Ciò fu intimamente legato sia a opere con struttura di ampio respiro sia a pezzi concentratissimi che trovarono ispirazione ancora più propizia.
Questi ultimi, in mano a editori di musica più o meno affidabili, furono raggruppati e pubblicati in tre fascicoli, due di Improvvisi e uno di Momenti musicali, collocabili grosso modo tra il 1823 e il 1827: costituiscono l’immagine più cara del romanticismo schubertiano, la più diffusa fra i giovani pianisti.
Tra le opere ad ampio respiro si devono ricordare alcune pagine per pianoforte a quattro mani sulle quali eccelle la Fantasia in fa minore che accompagna gli ultimi giorni di Schubert, nel 1828.
Il grande capitolo delle sinfonie schubertiane contiene due esempi emblematici dell’ultima ‘parola’ di Schubert: la Sinfonia in si minore, la famosa Incompiuta (1822), costituita da due soli movimenti, e la Sinfonia in do maggiore, detta La grande, iniziata nel 1825 e terminata nel 1828.
L’Incompiuta, soprattutto, mostra i segni di uno Schubert sulla strada di un nuovo sinfonismo, fin dalle prime battute, intrise di una malinconia che oscilla tra un pacato rimpianto e la lirica ariosità di un estremo saluto.

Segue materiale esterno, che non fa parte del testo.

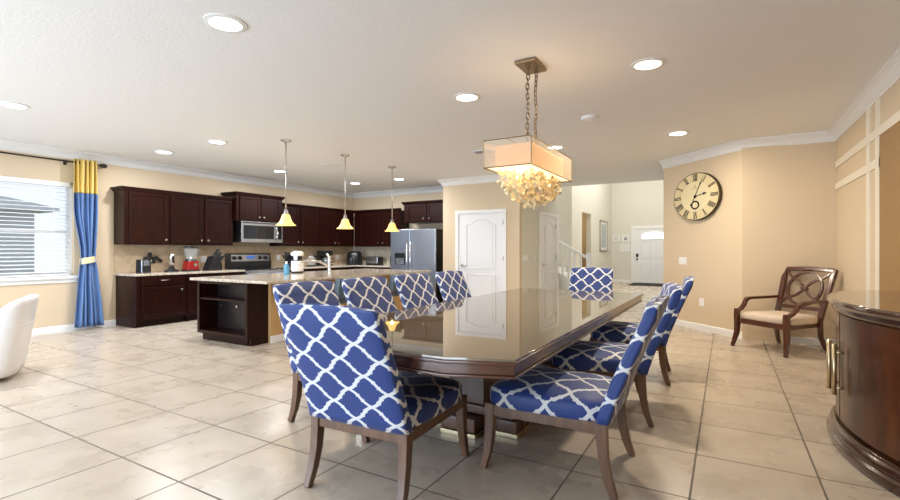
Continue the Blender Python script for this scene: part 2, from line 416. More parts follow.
cu = thing('window_curtain', 'blue floor length curtain with a yellow top band tied back with a cream sash', 'curtain', (-8.79, 3.585, 0))
def curtain_strip(z0, z1, grow=0., n=90, m=26):
    g = MB(); rows = []
    for j in range(m + 1):
        z = z0 + (z1 - z0) * j / m
        if z > 2.0: w = .175 + .0 * z; off = -.01
        elif z > 1.12:
            t = (z - 1.12) / .88; t = t * t * (3 - 2 * t); w = .098 + t * .077; off = .02 - .03 * t
        else:
            t = min(1, (1.12 - z) / 1.07); t = t ** .8; w = .098 + t * .112; off = .02 + .02 * t
        w += grow; dep = (.042 if z > 1.2 or z < .6 else .03) + grow * .6
        row = []
        for i in range(n + 1):
            u = i / n * 2 - 1
            y = off + u * w + .012 * math.sin(u * 9 + z)
            x = dep * math.sin(u * PI * 5.5 + .35 * math.sin(z * 1.3)) + .012 * math.sin(u * 21 + z * 2)
            row.append((x, y, z))
        rows.append(row)
    g.rings(rows, cap=False, closed=False)
    o = g.build('tmp', 'curtain_blue', cu, smooth=True)
    s = o.modifiers.new('s', 'SOLIDIFY'); s.thickness = .006
    return o
o = curtain_strip(.05, 2.17); o.name = 'panel'
o = curtain_strip(2.17, 2.70); o.name = 'top_band'; o.data.materials[0] = M['curtain_yellow']; o['label'] = 'yellow top band'
tb = MB(); R = []
for k in range(7):
    z = 1.06 + .1 * k / 6; R.append([(.062 * math.cos(a) * (1 + .08 * math.sin(k * 2)), .02 + .11 * math.sin(a), z + .02 * math.sin(a)) for a in [2 * PI * i / 28 for i in range(28)]])
tb.rings(R, cap=False); o = tb.build('tieback', 'curtain_cream', cu, smooth=True); o['label'] = 'cream sash'

# ---------------------------------------------------------------- doors
def panel_door(o_parent, w, zpan, slab_m, arch=.1, xr=(.18, .82)):
    """raised outlines on a slab in local x 0..w, front at y = 0 facing -y"""
    a, b = xr[0] * w, xr[1] * w
    outs = []
    (z0, z1), (z2, z3) = zpan
    outs.append([(a, z0), (b, z0), (b, z1), (a, z1)])
    top = [(b, z3 - arch), (b - .10 * (b - a), z3 - arch)]
    for k in range(1, 10):
        t = k / 10; top.append((b - (b - a) * (.10 + .80 * t), z3 - arch * (1 - math.sin(PI * t) ** .9)))
    top += [(a + .10 * (b - a), z3 - arch), (a, z3 - arch)]
    outs.append([(a, z2), (b, z2)] + top)
    for nm, q in zip(('lower_panel', 'upper_panel'), outs):
        g = MB(); g.tube([(x, -.002, z) for x, z in q], .013, 8, closed=True, up=(0, 1, 0))
        cx = sum(p[0] for p in q) / len(q); cz = (min(p[1] for p in q) + max(p[1] for p in q)) / 2
        inner = [(cx + (x - cx) * .82, cz + (z - cz) * .90) for x, z in q]
        g.prism(inner, lambda u, v, k: (u, .002 - .010 * k, v))
        g.build(nm, slab_m, o_parent, smooth=False)
def door(name, label, loc, rz, w, h, knob_x, hinge_x, casing):
    r = bpy.data.objects.new(name, None); C.objects.link(r); r.location = loc; r.rotation_euler = (0, 0, rz); struct(r, label)
    box('door_slab', 'door_white', 0, w, 0, .035, .01, h, r, .003)
    panel_door(r, w, ((.2, .74), (.88, h - .13)), 'door_white')
    l, rr, t = casing
    c = MB(); c.box(-l, 0, -.02, .03, 0, h + t); c.box(w, w + rr, -.02, .03, 0, h + t); c.box(0, w, -.02, .03, h, h + t)
    c.build('door_casing', 'white', r, bev=.006)
    k = MB(); k.tube([(knob_x, 0, .93), (knob_x, -.05, .93)], [.035, .02], 14); k.tube([(knob_x, -.055, .93), (knob_x + (.13 if knob_x < w / 2 else -.13), -.055, .925)], .013, 10)
    k.build('door_handle', 'nickel', r, smooth=True)
    for z in (.25, 1.05, 1.80):
        MB().tube([(hinge_x, -.012, z), (hinge_x, -.012, z + .1)], .011, 8).build('hinge', 'nickel', r, smooth=True)
    return r
dr = door('door_1', 'white arched two panel pantry door', (-5.05, PY0 - .02, 0), 0, 1.07, 2.05, .09, 1.065, (.075, .06, .075))
door('door_2', 'white arched two panel door in the hall side wall', (PX1 + .02, 10.35, 0), PI / 2, 1.02, 2.07, .09, 1.015, (.14, .2, .07))
box('name_plate', 'ink', .50, .60, -.003, .0, 1.14, 1.155, dr)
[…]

Questo particolarissimo clima musicale non venne replicato nella sinfonia successiva, serenamente ultimata da Schubert poco prima della sua morte.
L’ultimo anno di vita è segnato da un’inarrestabile laboriosità, pur tormentata da peggiorate condizioni di salute: dopo aver composto nel 1827 lo stupendo ciclo liederistico Viaggio d’inverno – con quell’ultimo canto, Il suonatore d’organetto (da una poesia di Wilhelm Müller), pervaso da spettrale solitudine – Schubert produsse una Messa in mi bemolle maggiore, un Quintetto d’archi in do maggiore, lo straziante ciclo liederistico Canto del cigno e le tre estreme Sonate per pianoforte, ultimo gesto di emancipazione nei confronti dei precetti della tradizione classica.
Anche nel teatro musicale, per il quale nutrì un costante interesse – forse indotto più dalla moda del tempo che da proprie innate attitudini – compose numerose opere liriche mai completate, o messe in scena solo dopo la sua morte.
Schubert lasciò spunti e abbozzi (per altre opere liriche), insieme ad altre composizioni, fra compiute e incompiute, a dimostrazione che l’elemento più incompiuto resta proprio l’arte di Schubert, scomparso ad appena trentun anni nel 1828.